States now have an opportunity to strengthen these platforms by defining clear mandates, ensuring regular public disclosure of decisions, and embedding coordination across parallel administrative hierarchies.

Equally important is the absence of strong participatory institutions at the local level. The Rules emphasise administrative reporting and regulatory compliance but do not sufficiently encourage citizen engagement, ward-level monitoring or community-based review mechanisms. Without such participatory structures, local accountability weakens and the credibility of reported data becomes harder to verify. In this context, a centralised portal may function primarily as a one-way reporting tool rather than a platform for collective learning, system improvement and local planning.

A second major challenge lies in how the new regulatory framework engages with India’s informal waste sector. On one hand, the Rules continue to encourage states to develop strategies for integrating informal waste workers and advise local bodies to recognise and promote their participation. 

On the other hand, they require all entities to engage only with registered actors within the compliance system. This effectively assumes that informal workers will be brought into the formal system through registration processes or through their association with recognised organisations.

Navigating informality

The Rules mandate local bodies to undertake this process of identification and registration and to upload these details to the central portal. However, the scale of India’s informal waste workforce presents a significant challenge. 

Recent initiatives such as the National Action for Mechanised Sanitation Ecosystem (NAMASTE), implemented by the Union Ministries of Social Justice and Empowerment and Housing and Urban Affairs, profiled approximately 150,000 sanitation and waste workers during a six-month drive — estimated to represent only around five to ten per cent of the total workforce engaged in waste-related activities. This experience suggests that without sustained, coordinated and large-scale identification efforts, many informal workers may remain outside the formal compliance system.

There is also a subtle institutional shift in the new Rules regarding representation. The earlier State-Level Advisory Committee explicitly required representation from civil society organisations or NGOs working with informal waste workers. The proposed Committee for Effective Implementation does not contain a similar mandate. This raises questions about whether the voices and experiences of the informal workforce will find adequate representation in the new governance structure.

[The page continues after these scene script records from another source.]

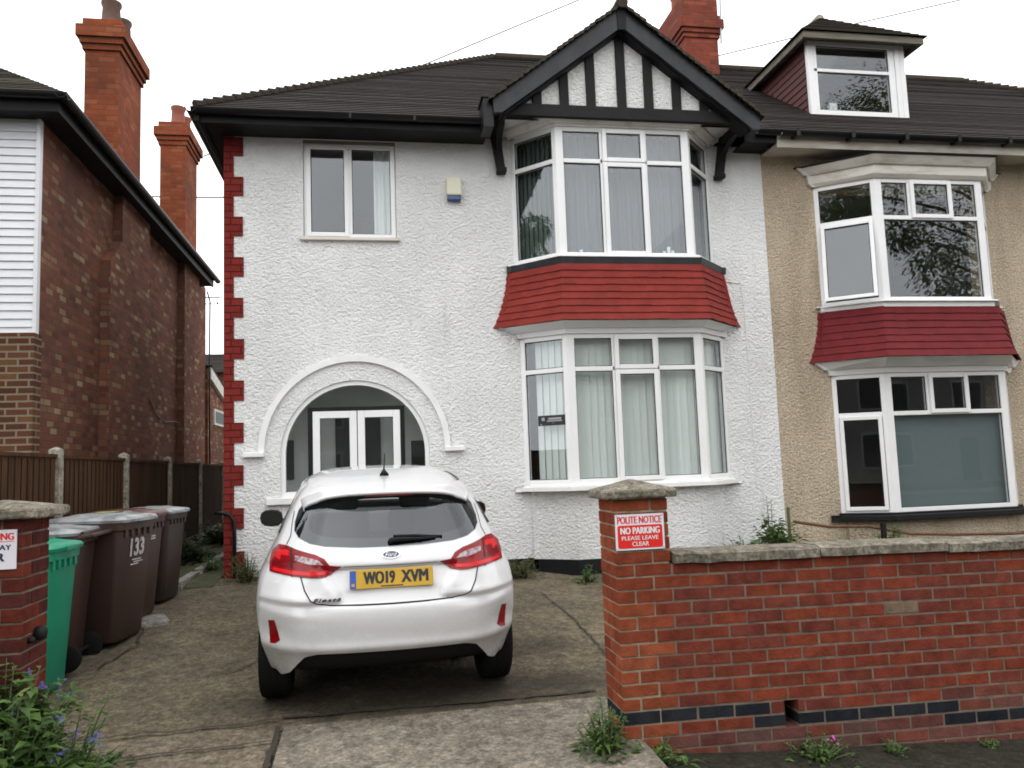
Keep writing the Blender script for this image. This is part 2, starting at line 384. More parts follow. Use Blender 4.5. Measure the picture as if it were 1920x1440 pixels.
M['alloy'] = pbr('alloy wheel', (.45, .45, .46), .3, metal=1.0)
M['chrome'] = pbr('chrome', (.75, .75, .77), .15, metal=1.0)
M['badge_blue'] = pbr('badge blue', (.012, .02, .075), .2, coat=1.0)
M['plate_yellow'] = pbr('number plate yellow', (.56, .33, .010), .35, var=.15, vscale=6)
M['plate_blue'] = pbr('number plate blue band', (.015, .075, .38), .4)
M['ink'] = pbr('black lettering', (.012, .012, .014), .5)
M['seat'] = pbr('grey seat cloth', (.10, .105, .11), .9)
M['bin_brown'] = pbr('brown bin plastic', (.062, .028, .021), .5, col2=(.038, .022, .018), vscale=3, stretch=(1, 1, .4), bump=.15, bscale=25)
M['bin_dark'] = pbr('dark brown bin plastic', (.038, .022, .018), .5, var=.3, vscale=4)
M['bin_red'] = pbr('reddish brown lid plastic', (.115, .045, .034), .42, var=.25, vscale=4)
M['bin_grey'] = pbr('grey lid plastic', (.33, .34, .35), .32, col2=(.13, .13, .13), vscale=8, cut=(.45, .7), bump=.25, bscale=9, bdist=.02)
M['bin_green'] = pbr('teal green bin plastic', (.006, .26, .145), .42, var=.15)
M['sticker'] = pbr('yellow green sticker', (.42, .45, .06), .5, col2=(.05, .09, .12), vscale=18)
M['white_ink'] = pbr('white lettering', (.80, .80, .80), .6)
M['chalk'] = pbr('white paint marks', (.62, .60, .58), .7, var=.4, vscale=25)
M['sign_white'] = pbr('white sign plate', (.78, .76, .80), .35)
M['sign_red'] = pbr('red sign print', (.72, .022, .016), .4)
M['sign_blue'] = pbr('navy sign print', (.012, .018, .09), .4)
M['fence_wood'] = pbr('brown fence boards', (.088, .045, .023), .85, col2=(.046, .025, .014), vscale=9, bump=.4, bscale=40, stretch=(1, 1, .12), spec=.08)
M['post'] = concrete('concrete fence post', (.36, .335, .28), (.28, .255, .205), (.18, .165, .13), 4, .4)
M['alarm'] = pbr('cream alarm box', (.66, .64, .50), .4)
M['alarm_blue'] = pbr('blue alarm base', (.03, .07, .19), .35)
M['rust'] = pbr('rusty steel', (.16, .075, .035), .85, var=.5, vscale=30)
M['grey_metal'] = pbr('grey metal', (.35, .35, .36), .45, metal=.6)
M['cable'] = pbr('overhead cable', (.12, .12, .13), .6)
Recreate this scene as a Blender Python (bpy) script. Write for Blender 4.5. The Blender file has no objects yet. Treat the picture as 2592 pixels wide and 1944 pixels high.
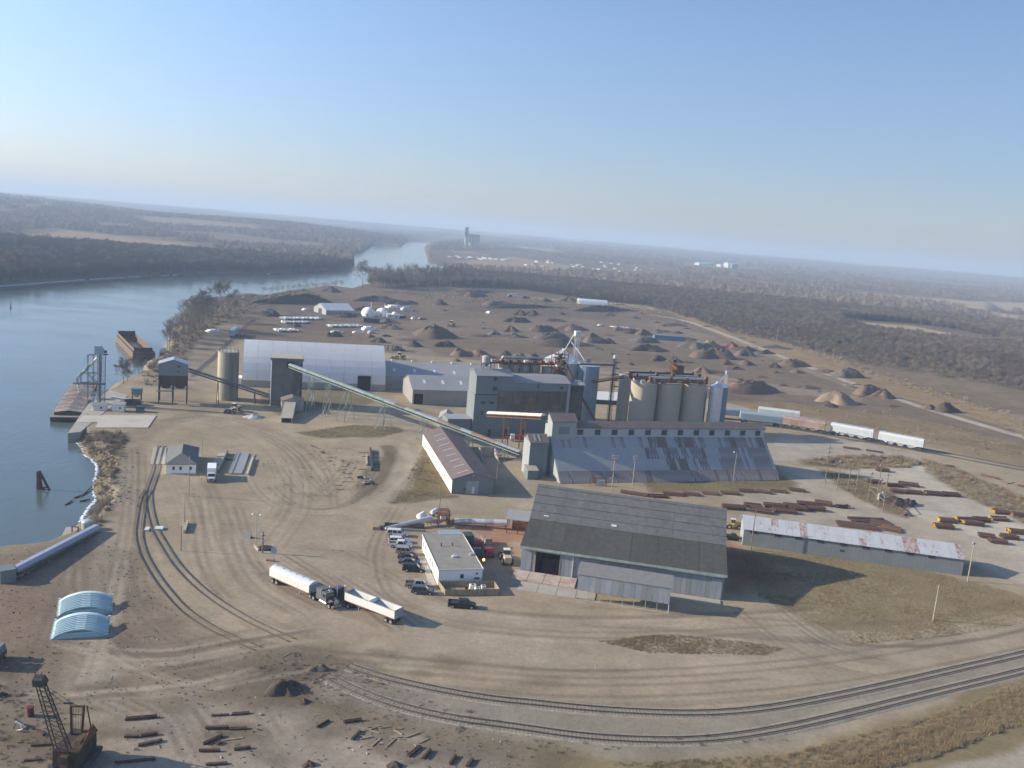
import bpy, math, random
import numpy as np
from mathutils import Vector, Matrix
random.seed(7); R = random.Random(11); NR = np.random.RandomState(5)
SC = bpy.context.scene
# ---------------------------------------------------------------- camera, sky, sun, exposure
F_PX, CAM_H = 2250.0, 76.0
_r = math.radians(4.77); _p = math.atan((972 - 586) * math.cos(_r) / F_PX)
FW = np.array([0, math.cos(_p), -math.sin(_p)]); _up = np.array([0, math.sin(_p), math.cos(_p)]); _rt = np.array([1., 0, 0])
RT = math.cos(_r) * _rt + math.sin(_r) * _up; UP = -math.sin(_r) * _rt + math.cos(_r) * _up
cam = bpy.data.objects.new('camera', bpy.data.cameras.new('camera')); SC.collection.objects.link(cam); SC.camera = cam
cam.data.sensor_width = 36.0; cam.data.lens = 36.0 * F_PX / 2592.0; cam.data.clip_start = 1.0; cam.data.clip_end = 60000.0
_m = Matrix.Identity(4)
for i in range(3):
    _m[i][0] = RT[i]; _m[i][1] = UP[i]; _m[i][2] = -FW[i]
_m[2][3] = CAM_H; cam.matrix_world = _m
SUN_EL = math.radians(21.5)
W = bpy.data.worlds.new('World'); SC.world = W; W.use_nodes = True
wn = W.node_tree.nodes; wl = W.node_tree.links
bg = wn['Background']; sky = wn.new('ShaderNodeTexSky'); sky.sky_type = 'NISHITA'; sky.sun_disc = False
sky.sun_elevation = SUN_EL; sky.sun_rotation = math.radians(-92.8)
sky.altitude = 200.0; sky.air_density = 1.0; sky.dust_density = 0.6; sky.ozone_density = 3.0
# the valley air: bluer low down, brighter towards the sun side
_tc = wn.new('ShaderNodeTexCoord'); _sp = wn.new('ShaderNodeSeparateXYZ'); wl.new(_tc.outputs['Generated'], _sp.inputs[0])
_e = wn.new('ShaderNodeMapRange'); _e.interpolation_type = 'SMOOTHSTEP'; _e.inputs[1].default_value = 0.0; _e.inputs[2].default_value = 0.26; wl.new(_sp.outputs[2], _e.inputs[0])
_mx = wn.new('ShaderNodeMix'); _mx.data_type = 'RGBA'; wl.new(_e.outputs[0], _mx.inputs[0]); _mx.inputs[6].default_value = (.86, .82, .96, 1); _mx.inputs[7].default_value = (1.20, 1.14, 1.21, 1)
_a = wn.new('ShaderNodeMapRange'); _a.inputs[1].default_value = -.55; _a.inputs[2].default_value = .55; _a.inputs[3].default_value = 1.08; _a.inputs[4].default_value = .61; wl.new(_sp.outputs[0], _a.inputs[0])
_m1 = wn.new('ShaderNodeVectorMath'); _m1.operation = 'MULTIPLY'; wl.new(sky.outputs[0], _m1.inputs[0]); wl.new(_mx.outputs[2], _m1.inputs[1])
_m2 = wn.new('ShaderNodeVectorMath'); _m2.operation = 'SCALE'; wl.new(_m1.outputs[0], _m2.inputs[0]); wl.new(_a.outputs[0], _m2.inputs['Scale'])
wl.new(_m2.outputs[0], bg.inputs[0]); bg.inputs[1].default_value = 0.115
sl = bpy.data.lights.new('sun', 'SUN'); sl.energy = 4.5; sl.angle = math.radians(0.5); sl.color = (1.0, 0.88, 0.71)
sun = bpy.data.objects.new('sun', sl); SC.collection.objects.link(sun)
SUN_DIR = Vector((math.cos(SUN_EL) * 0.9988, math.cos(SUN_EL) * 0.049, -math.sin(SUN_EL)))   # the way the light travels
sun.rotation_euler = SUN_DIR.to_track_quat('-Z', 'Y').to_euler(); sun.location = (-200, 0, 200)
SC.view_settings.view_transform = 'Standard'; SC.view_settings.look = 'None'; SC.view_settings.gamma = 1.0
SC.view_settings.use_curve_mapping = False; SC.view_settings.exposure = 0.70
SC.render.engine = 'CYCLES'; SC.cycles.max_bounces = 5; SC.cycles.volume_bounces = 1
HAZE_DENSITY = 0.00021
# ---------------------------------------------------------------- from a point of the survey photograph to a place on the ground
ZO = dict(Z1=(0, 800, 4.424), Z2=(350, 800, 4.424), Z3=(800, 800, 4.424), Z4=(1150, 800, 4.424), Z5=(1500, 800, 4.424), Z6=(0, 1150, 4.424),
          Z7=(350, 1050, 4.424), Z8=(800, 1050, 4.424), Z9=(900, 1250, 4.424), ZX=(1300, 1150, 3.687), ZY=(1850, 1050, 2.981), ZL=(0, 1500, 3.687),
          ZM=(500, 1500, 2.765), ZR=(1300, 1500, 1.712), ZA=(620, 1400, 5.027), ZB=(1820, 980, 5.72), ZC=(2160, 1080, 5.12), ZD=(0, 1660, 5.84),
          ZE=(1440, 820, 4.809), F1=(0, 450, 3.4), F2=(650, 450, 3.4), F3=(1300, 450, 3.4), F4=(1942, 550, 3.4), D=(0, 0, 0.8534), N=(0, 0, 1.0))
def px(k, x, y): a = ZO[k]; return a[0] + x / a[2], a[1] + y / a[2]
def ray(x, y): return FW * F_PX + RT * (x - 1296) + UP * (972 - y)
def g(k, x, y, h=0.0):
    d = ray(*px(k, x, y)); t = (h - CAM_H) / d[2]
    return Vector((d[0] * t, d[1] * t, h))
def proj(X):
    v = np.array(X) - [0, 0, CAM_H]; c = v @ FW
    return 1296 + F_PX * (v @ RT) / c, 972 - F_PX * (v @ UP) / c
def hof(P, k, x, y):                       # height over P at which the photograph's row is met
    ty = px(k, x, y)[1]; lo, hi = P[2] - 5, P[2] + 130
    for _ in range(40):
        m = (lo + hi) / 2
        if proj([P[0], P[1], m])[1] > ty: lo = m
        else: hi = m
    return m
# ---------------------------------------------------------------- objects
COL = SC.collection
def tagp(o, label=None, cat=None, group=None, kind=None):
    if label: o['label'] = label
    if cat: o['category'] = cat
    if group: o['group'] = group
    if kind: o['kind'] = kind
    return o
def thing(name, label, cat, loc=(0, 0, 0), rz=0.0, group=None):
    o = bpy.data.objects.new(name, None); COL.objects.link(o); o.empty_display_size = 0.3
    o.location = loc; o.rotation_euler = (0, 0, rz)
    return tagp(o, label, cat, group)
def kids(o): return [c for c in ALLKIDS.get(o.name, [])]
ALLKIDS = {}
def setparent(o, p):
    o.parent = p; ALLKIDS.setdefault(p.name, []).append(o)
def dup(o, loc=None, rz=None, label=None, scale=None, parent=None):
    c = o.copy(); COL.objects.link(c)
    if parent: setparent(c, parent)
    if loc is not None: c.location = loc
    if rz is not None: c.rotation_euler = (0, 0, rz)
    if scale is not None: c.scale = scale if hasattr(scale, '__len__') else (scale,) * 3
    if label: c['label'] = label
    for k in kids(o): dup(k, parent=c)
    return c
class MB:
    def __init__(s): s.v = []; s.f = []
    def add(s, vs, fs):
        n = len(s.v); s.v += [tuple(v) for v in vs]; s.f += [tuple(i + n for i in f) for f in fs]; return s
    def box(s, x0, x1, y0, y1, z0, z1):
        return s.add([(x0, y0, z0), (x1, y0, z0), (x1, y1, z0), (x0, y1, z0), (x0, y0, z1), (x1, y0, z1), (x1, y1, z1), (x0, y1, z1)],
                     [(0, 3, 2, 1), (4, 5, 6, 7), (0, 1, 5, 4), (1, 2, 6, 5), (2, 3, 7, 6), (3, 0, 4, 7)])
    def frust(s, a, b):                    # a, b: lists of 4 points, lower and upper
        return s.add(list(a) + list(b), [(0, 3, 2, 1), (4, 5, 6, 7), (0, 1, 5, 4), (1, 2, 6, 5), (2, 3, 7, 6), (3, 0, 4, 7)])
    def prismx(s, prof, x0, x1):           # prof: (y, z) counter-clockwise seen from +x
        n = len(prof); vs = [(x0, y, z) for y, z in prof] + [(x1, y, z) for y, z in prof]
        return s.add(vs, [tuple(range(n - 1, -1, -1)), tuple(range(n, 2 * n))] + [(i, (i + 1) % n, n + (i + 1) % n, n + i) for i in range(n)])
    def prismy(s, prof, y0, y1):           # prof: (x, z)
        n = len(prof); vs = [(x, y0, z) for x, z in prof] + [(x, y1, z) for x, z in prof]
        return s.add(vs, [tuple(range(n)), tuple(range(2 * n - 1, n - 1, -1))] + [(i, n + i, n + (i + 1) % n, (i + 1) % n) for i in range(n)])
    def prismz(s, prof, z0, z1):
        n = len(prof); vs = [(x, y, z0) for x, y in prof] + [(x, y, z1) for x, y in prof]
        return s.add(vs, [tuple(range(n - 1, -1, -1)), tuple(range(n, 2 * n))] + [(i, (i + 1) % n, n + (i + 1) % n, n + i) for i in range(n)])
    def tube(s, p0, p1, r0, r1=None, n=8, cap=True):
        p0 = Vector(p0); p1 = Vector(p1); r1 = r0 if r1 is None else r1
        d = (p1 - p0).normalized(); a = d.orthogonal().normalized() if abs(d.z) < 0.999 else Vector((1, 0, 0)); b = d.cross(a)
        vs = []
        for p, r in ((p0, r0), (p1, r1)):
            for i in range(n):
                t = 2 * math.pi * (i + .5) / n; vs.append(p + a * (r * math.cos(t)) + b * (r * math.sin(t)))
        fs = [(i, (i + 1) % n, n + (i + 1) % n, n + i) for i in range(n)]
        if cap: fs += [tuple(range(n - 1, -1, -1)), tuple(range(n, 2 * n))]
        return s.add(vs, fs)
    def beam(s, p0, p1, w, h):             # square bar, w across, h upright
        p0 = Vector(p0); p1 = Vector(p1); d = (p1 - p0).normalized()
        sd = d.cross(Vector((0, 0, 1)));  sd = Vector((1, 0, 0)) if sd.length < 1e-4 else sd.normalized()
        u = sd.cross(d).normalized(); sd = sd * (w / 2); u = u * (h / 2)
        return s.add([p0 - sd - u, p0 + sd - u, p0 + sd + u, p0 - sd + u, p1 - sd - u, p1 + sd - u, p1 + sd + u, p1 - sd + u],
                     [(0, 1, 2, 3), (7, 6, 5, 4), (0, 4, 5, 1), (1, 5, 6, 2), (2, 6, 7, 3), (3, 7, 4, 0)])
    def cyl(s, x, y, z0, z1, r, n=20, r1=None): return s.tube((x, y, z0), (x, y, z1), r, r1, n)
    def dome(s, x, y, z, r, h, n=16, m=4):
        vs = [(x + r * math.cos(2 * math.pi * i / n) * math.cos(j * math.pi / 2 / m), y + r * math.sin(2 * math.pi * i / n) * math.cos(j * math.pi / 2 / m), z + h * math.sin(j * math.pi / 2 / m)) for j in range(m) for i in range(n)] + [(x, y, z + h)]
        fs = [(j * n + i, j * n + (i + 1) % n, (j + 1) * n + (i + 1) % n, (j + 1) * n + i) for j in range(m - 1) for i in range(n)]
        fs += [((m - 1) * n + i, (m - 1) * n + (i + 1) % n, m * n) for i in range(n)]
        return s.add(vs, fs)
    def sheet(s, rows):                    # grid of points
        n = len(rows[0]); vs = [p for r in rows for p in r]
        return s.add(vs, [(j * n + i, j * n + i + 1, (j + 1) * n + i + 1, (j + 1) * n + i) for j in range(len(rows) - 1) for i in range(n - 1)])
    def lattice(s, p0, p1, w0, w1, n, r=0.05, side=None, up=None):   # four-chord lattice mast
        p0 = Vector(p0); p1 = Vector(p1); d = (p1 - p0).normalized()
        a = Vector(side) if side is not None else d.orthogonal().normalized(); b = d.cross(a).normalized()
        def c(t, k): 
            w = (w0 + (w1 - w0) * t) / 2; sx, sy = ((-1, -1), (1, -1), (1, 1), (-1, 1))[k % 4]
            return p0 + (p1 - p0) * t + a * (w * sx) + b * (w * sy)
        for k in range(4): s.tube(c(0, k), c(1, k), r, n=4)
        for i in range(n):
            t0, t1 = i / n, (i + 1) / n
            for k in range(4):
                s.tube(c(t0, k), c(t1, k + 1), r * .55, n=3, cap=False); s.tube(c(t1, k), c(t1, k + 1), r * .55, n=3, cap=False)
        return s
    def mesh(s, name, mat=None, smooth=False):
        me = bpy.data.meshes.new(name); me.from_pydata(s.v, [], s.f); me.update()
        if mat: me.materials.append(mat)
        if smooth:
            me.polygons.foreach_set('use_smooth', [True] * len(me.polygons))
            try: me.set_sharp_from_angle(angle=math.radians(40))
            except Exception: pass
        return me
    def build(s, name, mat, parent=None, smooth=False):
        o = bpy.data.objects.new(name, s.mesh(name, mat, smooth)); COL.objects.link(o)
        if parent: setparent(o, parent)
        return o
def inst(name, me, parent, loc=(0, 0, 0), rot=(0, 0, 0), mat=None, scale=None):
    o = bpy.data.objects.new(name, me); COL.objects.link(o)
    if parent: setparent(o, parent)
    o.location = loc; o.rotation_euler = rot
    if scale: o.scale = scale
    if mat: o.material_slots[0].link = 'OBJECT'; o.material_slots[0].material = mat
    return o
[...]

Strengthening local action

With the Rules scheduled to come into effect in April 2026 and staggered compliance timelines ranging from 18 to 36 months, the transition period must be used strategically. Capacity building, institutional coordination and clarification of operational guidelines need to begin immediately.

The requirement for states to prepare State Strategies and for cities to frame or update bye-laws should not be viewed merely as procedural obligations. These instruments can help adapt national regulations to local realities. Sub-national governments must use this space proactively to align infrastructure, finance and institutional roles with the new compliance architecture.

Equally important is the creation of collaborative governance platforms that bring together pollution control boards, local bodies, private operators, civil society organisations and community groups. Such platforms can help bridge the divide between regulatory oversight and operational realities.

Finally, environmental compensation funds and extended responsibility contributions must be transparently reinvested in strengthening waste management systems. Ensuring that these financial resources support infrastructure, capacity development and community engagement will be essential for the credibility of the polluter-pays framework.

The new Solid Waste Management Rules signal a stricter regulatory phase in India’s waste governance. Yet regulation alone cannot transform the system. Their success will depend on whether digital compliance mechanisms are accompanied by institutional clarity, financial alignment and meaningful participation from those who manage waste on the ground every day.